We currently find ourselves in an era where there is a substantial amount of information being broadcasted via media, the internet, and social media, with people appearing to pay more attention to expressing opinions rather than forming them. It is essential, especially now, not to lose sight of the value of listening.
However, listening always begins with a choice. The choice to want to understand the other person as well as possible. Even if you have no idea what the other person will tell you, whether you agree with it, or how it will affect you. Trying to understand someone isn’t about stepping into their shoes or crawling into their skin. That is impossible. Only they truly know their own experience. They are the ones who have worn these shoes for a lifetime. They are the only ones who fit in this skin. Even if you recognize elements of their experience, you cannot honestly know what it is like to be them. What you can do, however, is set aside everything that represents your own shoes – your own narrative, your own associations – as much as possible. Then, with all your capacity for wonder and curiosity, you can strive to get as close as possible to the other person’s perspective and experience. This involves taking off your shoes in your mind and temporarily ignoring your own story, your own comparisons and associations, and your own need to be heard. This is the choice to listen.

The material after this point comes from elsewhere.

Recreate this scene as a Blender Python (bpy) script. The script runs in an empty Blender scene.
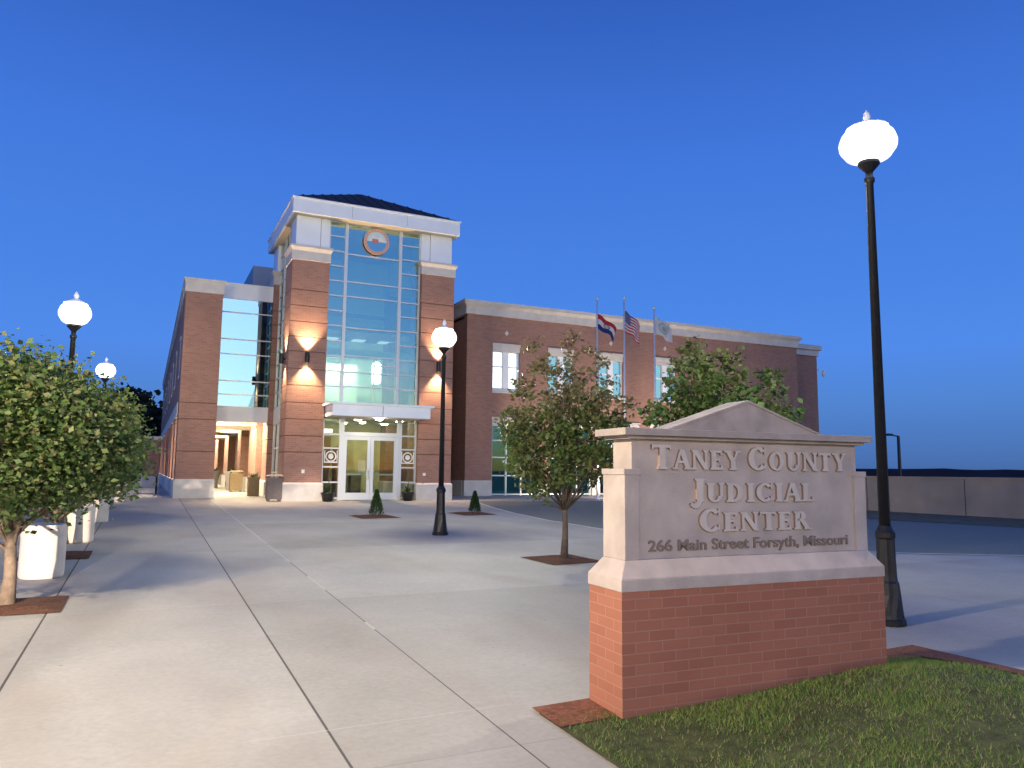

Listening requires a lot. It necessitates awareness, skills, and plenty of practice! Listening is like training muscles to stay in “shape.”
The process of listening is an intensely active, energy-consuming endeavor. When the brain actively processes what it hears, it uses much energy. After genuinely listening for a while, say an hour or more, you will likely have at least two experiences.
Firstly, you will probably experience an emotional response due to all the information – be it positive or negative – that you have received.
Secondly, you’ll likely feel physically drained. You will be tired and may want a drink. You’ll want to give your mind some rest. If you don’t experience this sense of fatigue after a conversation where you were listening, or after someone’s presentation, then you probably weren’t listening as well as you thought you were. It thus becomes clear: always listening well is impossible.